Re: 2nd Term Part VIII - The Thin Red Line

We stay the **** out of it. We went in there in error, spent the next 11 years trying to re-establish a working govt, complete with security forces and an army. We've meddled in their lives enough, it's time for them to work out their own issues.

Divide up the country.

I sit somewhere in between these two. I think we should definitely stay the **** out of it but at the same time I think it's important to realize that when we tried to divide up the country after WWI, we ****ed up. I say let the Kurds, Shiites, and Sunnis each have their own fully recognized states. How we get from point A (where we are today) to point B (a divided country), I have no idea. What I don't want is boots on the ground.
 
Re: 2nd Term Part VIII - The Thin Red Line

If you can unite the tribes. I don't see that happening. Like Yugoslavia, its kinda tough to have the other side kill 100,000 of your side but then live with them afterwards like nothing happened. I would reward the Kurds be giving them their own country first as they seem to be the only decent people over there. Not sure how much the other two sides overlap in terms of territory. Yes some people will get screwed but its better than yet another wholesale war.

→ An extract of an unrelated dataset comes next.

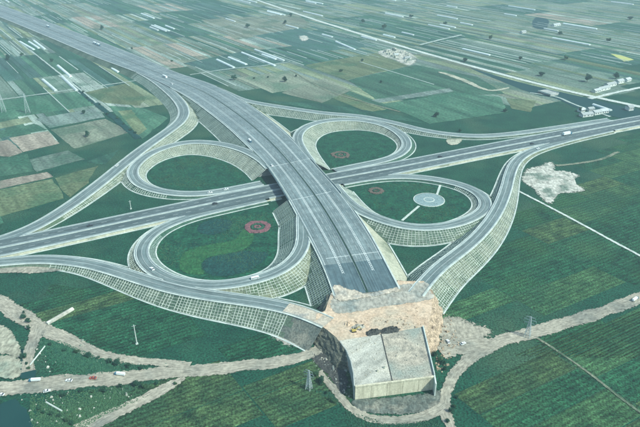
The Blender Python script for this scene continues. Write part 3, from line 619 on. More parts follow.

For me, it would be a final offer. Either take it or blow yourselves up.

If we setup a Kurd-only nation we're going to upset Turkey something fierce. They have a large Kurd minority in the eastern portion of their country that have been clamoring and minorly rebelling for years. Setting up some sort of Kurdistan nation would just be throwing salt on an open wound for them. We'd lose Turkish support in pretty much all foreign affairs. It's best that we just stay out of it and let the Iraqis come to their own solutions.
 
Re: 2nd Term Part VIII - The Thin Red Line

If we setup a Kurd-only nation we're going to upset Turkey something fierce. They have a large Kurd minority in the eastern portion of their country that have been clamoring and minorly rebelling for years. Setting up some sort of Kurdistan nation would just be throwing salt on an open wound for them. We'd lose Turkish support in pretty much all foreign affairs. It's best that we just stay out of it and let the Iraqis come to their own solutions.

From my understanding the Kurds are the largest ethnic population in the world without a home country. For that reason, I would think giving them a home country (northern Iraq) ought to deflate some of the separatist balloon in Turkey. If need be, I'd have some sort of UN resolution that on the one hand confers country status to what we'll call Kurdistan, but on the other hand explicity rejects ANY attempt to carve out or annex anything in Turkey to add to it.
 
Re: 2nd Term Part VIII - The Thin Red Line

From what I've read the Kurds and Turkey have a lot better relations now than they had had for many years. Turkey sees the Kurds as a buffer to the chaos beyond. The Kurds were even shipping oil through Turkey for sale (though Baghdad has tried to stymie that).